● Written exercise:
Reproduce nothing but the lines from the start of the material through the line that includes "GX, GY = 0.0873, 5.9144", both ends included, and omit every picture.

● Data excerpt:
- - - - -
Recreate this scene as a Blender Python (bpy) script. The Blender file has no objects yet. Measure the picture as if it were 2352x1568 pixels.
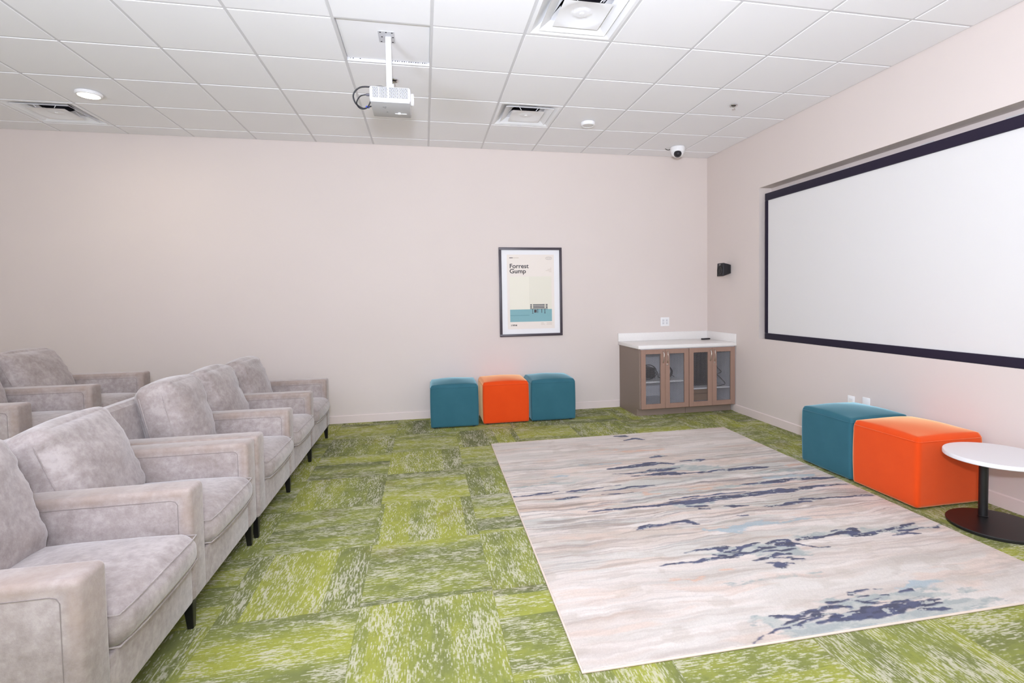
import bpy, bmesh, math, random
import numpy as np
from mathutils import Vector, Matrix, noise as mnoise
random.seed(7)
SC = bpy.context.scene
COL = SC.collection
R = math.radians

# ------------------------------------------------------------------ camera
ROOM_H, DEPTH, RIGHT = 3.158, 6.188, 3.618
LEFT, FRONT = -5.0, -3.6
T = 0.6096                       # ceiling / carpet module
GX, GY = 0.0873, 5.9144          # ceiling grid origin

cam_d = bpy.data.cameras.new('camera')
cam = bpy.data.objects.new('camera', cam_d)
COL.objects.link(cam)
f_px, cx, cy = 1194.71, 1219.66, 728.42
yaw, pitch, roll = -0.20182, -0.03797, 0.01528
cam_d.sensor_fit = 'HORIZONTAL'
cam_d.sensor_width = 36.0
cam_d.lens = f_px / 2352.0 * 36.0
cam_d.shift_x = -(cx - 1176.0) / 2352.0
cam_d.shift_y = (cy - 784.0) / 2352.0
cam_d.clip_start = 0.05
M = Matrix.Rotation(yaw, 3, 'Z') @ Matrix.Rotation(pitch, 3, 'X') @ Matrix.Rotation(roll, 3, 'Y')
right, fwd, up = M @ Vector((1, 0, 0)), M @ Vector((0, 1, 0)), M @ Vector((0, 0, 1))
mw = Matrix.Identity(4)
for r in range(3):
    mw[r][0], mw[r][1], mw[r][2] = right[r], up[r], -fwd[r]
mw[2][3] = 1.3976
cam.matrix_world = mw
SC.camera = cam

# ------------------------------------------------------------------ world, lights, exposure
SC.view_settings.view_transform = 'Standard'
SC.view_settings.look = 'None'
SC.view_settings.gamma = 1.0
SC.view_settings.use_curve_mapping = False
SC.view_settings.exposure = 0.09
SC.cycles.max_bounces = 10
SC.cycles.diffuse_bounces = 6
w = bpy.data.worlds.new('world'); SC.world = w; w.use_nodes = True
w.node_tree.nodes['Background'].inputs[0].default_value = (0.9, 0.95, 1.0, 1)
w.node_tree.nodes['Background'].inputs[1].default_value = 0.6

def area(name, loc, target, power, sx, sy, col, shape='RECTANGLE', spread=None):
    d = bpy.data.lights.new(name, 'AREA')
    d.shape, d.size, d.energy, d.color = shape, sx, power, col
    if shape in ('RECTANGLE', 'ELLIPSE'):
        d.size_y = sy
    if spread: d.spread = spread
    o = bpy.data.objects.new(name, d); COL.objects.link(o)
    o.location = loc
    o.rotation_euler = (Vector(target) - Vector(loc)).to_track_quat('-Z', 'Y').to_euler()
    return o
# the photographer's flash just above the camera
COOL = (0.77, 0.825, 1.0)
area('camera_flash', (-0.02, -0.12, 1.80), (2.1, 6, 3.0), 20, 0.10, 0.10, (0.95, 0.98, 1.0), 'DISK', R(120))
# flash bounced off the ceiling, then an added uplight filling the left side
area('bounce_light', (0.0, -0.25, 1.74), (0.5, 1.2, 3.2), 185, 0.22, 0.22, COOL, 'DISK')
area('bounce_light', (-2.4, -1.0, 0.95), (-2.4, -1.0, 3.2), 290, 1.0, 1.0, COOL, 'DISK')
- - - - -
● Complete output:
Recreate this scene as a Blender Python (bpy) script. The Blender file has no objects yet. Measure the picture as if it were 2352x1568 pixels.
import bpy, bmesh, math, random
import numpy as np
from mathutils import Vector, Matrix, noise as mnoise
random.seed(7)
SC = bpy.context.scene
COL = SC.collection
R = math.radians

# ------------------------------------------------------------------ camera
ROOM_H, DEPTH, RIGHT = 3.158, 6.188, 3.618
LEFT, FRONT = -5.0, -3.6
T = 0.6096                       # ceiling / carpet module
GX, GY = 0.0873, 5.9144          # ceiling grid origin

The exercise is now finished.